Let $ABC$ be a triangle where $\angle B$ is a right angle. Extend $AC$ up to point $D$ such that $\angle CBD=30^\circ$. If $AB=CD=1$, find $AC$.
My approach to this problem is first to try to find some similarity among the triangle, but did not succeed to find any similar triangle. I then try to use some trigonometry to solve the problem, such as the law of sine, but again, did not succeed.
Any hint of solution to this problem would be appreciated.
On
Let $AC=x$ and $DE$ be an altitude of $\Delta BCD$.

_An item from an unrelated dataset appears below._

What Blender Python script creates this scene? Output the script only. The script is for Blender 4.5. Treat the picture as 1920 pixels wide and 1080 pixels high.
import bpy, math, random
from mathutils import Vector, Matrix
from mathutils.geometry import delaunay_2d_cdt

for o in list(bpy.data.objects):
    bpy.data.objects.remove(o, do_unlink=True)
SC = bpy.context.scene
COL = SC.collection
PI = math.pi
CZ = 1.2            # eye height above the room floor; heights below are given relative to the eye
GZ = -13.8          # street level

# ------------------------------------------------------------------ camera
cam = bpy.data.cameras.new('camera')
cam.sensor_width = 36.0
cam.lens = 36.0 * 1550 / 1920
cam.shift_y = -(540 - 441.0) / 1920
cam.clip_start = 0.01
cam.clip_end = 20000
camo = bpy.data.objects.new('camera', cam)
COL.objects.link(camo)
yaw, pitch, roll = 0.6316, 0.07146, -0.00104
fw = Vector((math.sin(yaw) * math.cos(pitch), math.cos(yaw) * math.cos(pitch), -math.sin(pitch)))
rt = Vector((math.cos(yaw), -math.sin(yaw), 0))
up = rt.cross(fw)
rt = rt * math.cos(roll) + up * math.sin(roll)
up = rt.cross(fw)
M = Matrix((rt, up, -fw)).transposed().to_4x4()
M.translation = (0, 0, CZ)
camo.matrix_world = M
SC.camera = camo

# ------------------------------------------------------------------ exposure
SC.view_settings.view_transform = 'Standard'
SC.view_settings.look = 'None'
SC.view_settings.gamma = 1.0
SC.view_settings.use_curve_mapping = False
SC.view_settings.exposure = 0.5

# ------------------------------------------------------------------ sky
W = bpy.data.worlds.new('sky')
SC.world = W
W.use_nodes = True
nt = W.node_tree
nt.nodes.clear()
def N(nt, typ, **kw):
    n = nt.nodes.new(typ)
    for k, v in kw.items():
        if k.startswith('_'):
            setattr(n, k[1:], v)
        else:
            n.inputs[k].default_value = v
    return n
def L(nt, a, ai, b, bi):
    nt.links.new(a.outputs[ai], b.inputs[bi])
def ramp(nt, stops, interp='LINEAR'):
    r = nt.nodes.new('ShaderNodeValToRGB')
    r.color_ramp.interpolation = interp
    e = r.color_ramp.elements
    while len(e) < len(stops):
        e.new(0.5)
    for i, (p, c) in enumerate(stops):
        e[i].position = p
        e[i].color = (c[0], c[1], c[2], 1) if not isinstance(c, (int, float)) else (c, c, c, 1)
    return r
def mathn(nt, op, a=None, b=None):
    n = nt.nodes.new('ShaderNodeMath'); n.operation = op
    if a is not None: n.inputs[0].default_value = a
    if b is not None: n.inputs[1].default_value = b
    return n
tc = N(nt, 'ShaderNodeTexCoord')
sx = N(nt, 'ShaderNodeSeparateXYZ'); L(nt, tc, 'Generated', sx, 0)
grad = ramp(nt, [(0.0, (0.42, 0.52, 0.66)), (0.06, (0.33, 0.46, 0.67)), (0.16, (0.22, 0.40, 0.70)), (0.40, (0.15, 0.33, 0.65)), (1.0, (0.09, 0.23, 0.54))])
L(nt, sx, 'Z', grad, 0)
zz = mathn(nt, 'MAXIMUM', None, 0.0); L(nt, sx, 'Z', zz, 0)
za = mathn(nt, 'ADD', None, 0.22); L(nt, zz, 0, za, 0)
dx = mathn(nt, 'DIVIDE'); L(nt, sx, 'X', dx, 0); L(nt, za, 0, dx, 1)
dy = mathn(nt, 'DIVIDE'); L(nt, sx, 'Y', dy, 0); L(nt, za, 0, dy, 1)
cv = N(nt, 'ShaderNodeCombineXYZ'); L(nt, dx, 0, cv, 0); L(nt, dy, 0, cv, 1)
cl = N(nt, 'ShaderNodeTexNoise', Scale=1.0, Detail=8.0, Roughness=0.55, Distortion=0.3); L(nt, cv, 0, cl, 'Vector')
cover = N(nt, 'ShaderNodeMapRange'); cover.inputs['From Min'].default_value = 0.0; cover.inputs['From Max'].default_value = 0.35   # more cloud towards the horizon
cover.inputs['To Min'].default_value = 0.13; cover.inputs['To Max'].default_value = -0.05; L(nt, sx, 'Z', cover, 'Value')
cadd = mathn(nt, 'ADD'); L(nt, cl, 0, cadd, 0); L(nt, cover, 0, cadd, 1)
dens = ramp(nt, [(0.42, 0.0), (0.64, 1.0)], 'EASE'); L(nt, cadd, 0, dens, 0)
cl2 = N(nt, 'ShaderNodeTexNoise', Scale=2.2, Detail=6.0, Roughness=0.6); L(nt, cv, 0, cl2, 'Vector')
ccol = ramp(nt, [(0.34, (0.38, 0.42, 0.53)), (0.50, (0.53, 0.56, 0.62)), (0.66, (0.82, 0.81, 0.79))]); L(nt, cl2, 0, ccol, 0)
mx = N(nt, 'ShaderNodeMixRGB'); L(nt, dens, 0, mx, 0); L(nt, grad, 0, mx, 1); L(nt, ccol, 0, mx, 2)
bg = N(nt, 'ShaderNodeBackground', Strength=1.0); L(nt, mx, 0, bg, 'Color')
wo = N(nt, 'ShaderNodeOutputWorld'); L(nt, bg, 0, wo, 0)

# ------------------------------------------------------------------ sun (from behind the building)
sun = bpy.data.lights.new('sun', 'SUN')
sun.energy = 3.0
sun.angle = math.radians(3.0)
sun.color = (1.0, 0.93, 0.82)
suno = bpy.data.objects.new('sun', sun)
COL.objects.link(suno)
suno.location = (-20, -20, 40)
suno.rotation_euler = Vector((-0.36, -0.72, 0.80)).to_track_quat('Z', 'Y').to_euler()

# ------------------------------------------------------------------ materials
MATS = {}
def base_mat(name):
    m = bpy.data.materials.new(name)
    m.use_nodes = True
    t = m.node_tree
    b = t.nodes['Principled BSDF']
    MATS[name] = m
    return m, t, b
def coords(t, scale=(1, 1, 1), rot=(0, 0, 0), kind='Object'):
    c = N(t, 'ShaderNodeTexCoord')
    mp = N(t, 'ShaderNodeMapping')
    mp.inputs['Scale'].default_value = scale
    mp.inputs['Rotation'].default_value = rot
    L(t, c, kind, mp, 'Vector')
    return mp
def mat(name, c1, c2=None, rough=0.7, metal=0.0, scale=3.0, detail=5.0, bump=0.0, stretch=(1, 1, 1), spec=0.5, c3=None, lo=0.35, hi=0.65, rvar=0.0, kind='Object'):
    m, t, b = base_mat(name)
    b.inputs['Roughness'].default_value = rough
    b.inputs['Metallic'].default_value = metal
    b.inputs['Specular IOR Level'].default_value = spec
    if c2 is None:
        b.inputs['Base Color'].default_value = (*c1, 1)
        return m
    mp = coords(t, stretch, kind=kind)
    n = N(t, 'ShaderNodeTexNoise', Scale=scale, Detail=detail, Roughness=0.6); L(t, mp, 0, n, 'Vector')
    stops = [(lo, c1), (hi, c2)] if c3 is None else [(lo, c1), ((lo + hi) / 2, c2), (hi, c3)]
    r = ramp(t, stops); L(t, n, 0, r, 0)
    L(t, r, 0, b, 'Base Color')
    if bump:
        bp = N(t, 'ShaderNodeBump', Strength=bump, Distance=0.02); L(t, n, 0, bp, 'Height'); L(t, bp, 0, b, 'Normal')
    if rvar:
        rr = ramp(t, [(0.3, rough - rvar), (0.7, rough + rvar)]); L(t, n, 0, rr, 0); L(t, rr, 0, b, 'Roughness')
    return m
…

Thus, $\Delta ABC\sim\Delta DEC,$ which gives $$\frac{DE}{1}=\frac{1}{x}$$ or $$DE=\frac{1}{x}$$ and since $\measuredangle DBC=30^{\circ},$ we obtain $$BD=\frac{2}{x}$$ and by the Pythagoras's theorem $$BF=\frac{\sqrt3}{x}.$$
In another hand, by Pythagoras again we obtain: $$BE=BC+CE=\sqrt{x^2-1}+\sqrt{1-\frac{1}{x^2}},$$ which gives $$\sqrt{x^2-1}+\sqrt{1-\frac{1}{x^2}}=\frac{\sqrt3}{x}$$ or $$(1+x)\sqrt{x^2-1}=\sqrt3$$ or $$x^4+2x^3-2x-4=0$$ or $$(x+2)(x^3-2)=0,$$ which gives $$x=\sqrt[3]2.$$
Let $AC=x$. Notice $\angle ACB=\sin^{-1} \frac 1x$ and so $\angle BCD=\pi -\sin^{-1} \frac 1x$. Using the Law of Sines, $$\frac{\sin 30^\circ}{1}=\frac{\sin\left(\pi-\sin^{-1}\frac 1x\right)}{BD} \implies BD=\frac 2x$$ Now use the Law of Cosines on $\triangle BCD$:
$$\cos 30^\circ = \frac{\sqrt 3}{2}=\frac{(\sqrt{x^2-1})^2 + \frac{4}{x^2} -1}{2\sqrt{x^2-1}\cdot \frac{2}{x}} \\ \implies t^4-4t^3-4t+16=0 \\ \implies t=4, 2^{\frac 23}$$ where $t=x^2$ and hence $x=2,2^{\frac 13}$.